Sauce Robert
Sauce Robert is a brown mustard sauce and one of the small sauces, or compound sauces, derived from the Classic French demi glace, one of the mother sauces in French cuisine.[1]
Sauce Robert is made from chopped onions cooked in butter without color, a reduction of white wine, pepper, an addition of demi-glace and is finished with mustard.[2]

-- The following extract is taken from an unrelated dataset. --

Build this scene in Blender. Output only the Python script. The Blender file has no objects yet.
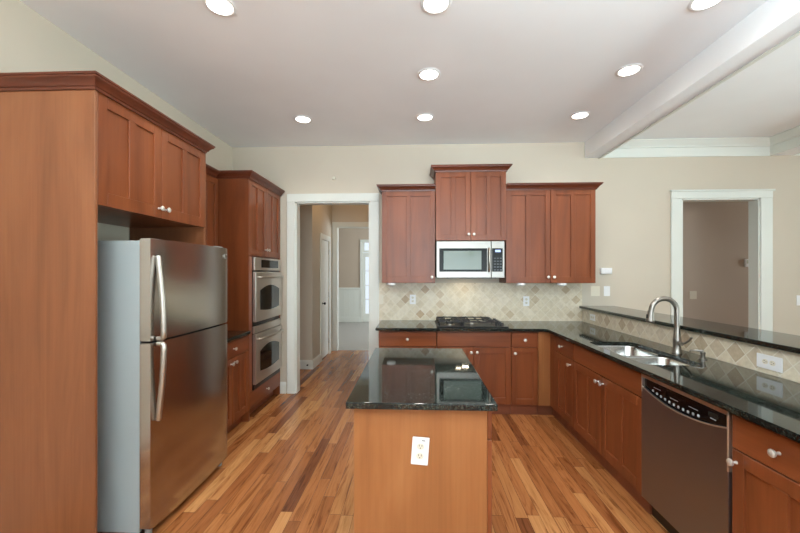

It is best suited to pork, especially grilled pork, and meats.[3]
History
Sauce Robert is one of the earliest compound sauces on record. Of the 78 compound sauces systematized by Marie-Antoine Carême in the early 19th century, only two—Sauce Robert and Remoulade—were present in much older cookbooks, such as Massaliot's Le Cuisinier Roial et Bourgeois in 1691.[4] In Charles Perrault's canonical telling of Sleeping Beauty (1696), the Queen Mother insists that Sleeping Beauty and her children be served to her à la Sauce Robert.
A version of Sauce Robert also appears in Francois-Pierre de la Varenne (cook to Henry IV)'s Le Cuisinier François (1651), the founding text of modern French cuisine.[5]
Footnotes
- ↑ Escoffier, Auguste. The Escoffier Cookbook. Crown Publishers, Inc., New York, 1969. p. 15.
- ↑ Saulnier, Louis. Le Répertoire de la Cuisine. 7th Edition. English Edition. Hardcover, printed by Lowe and Brydone, London. No copyright date is listed, book was purchased in 1954. p 23.
- ↑ Escoffier, p. 31
- ↑ Sokolov, Raymond. "The Saucier's Apprentice", A Brief History of French Sauces. pages 5–7. Alfred A. Knopf, Inc. 1976.
- ↑ Sokolov, Raymond. "The Saucier's Apprentice", A Brief History of French Sauces. pages 5–7. Alfred A. Knopf, Inc. 1976.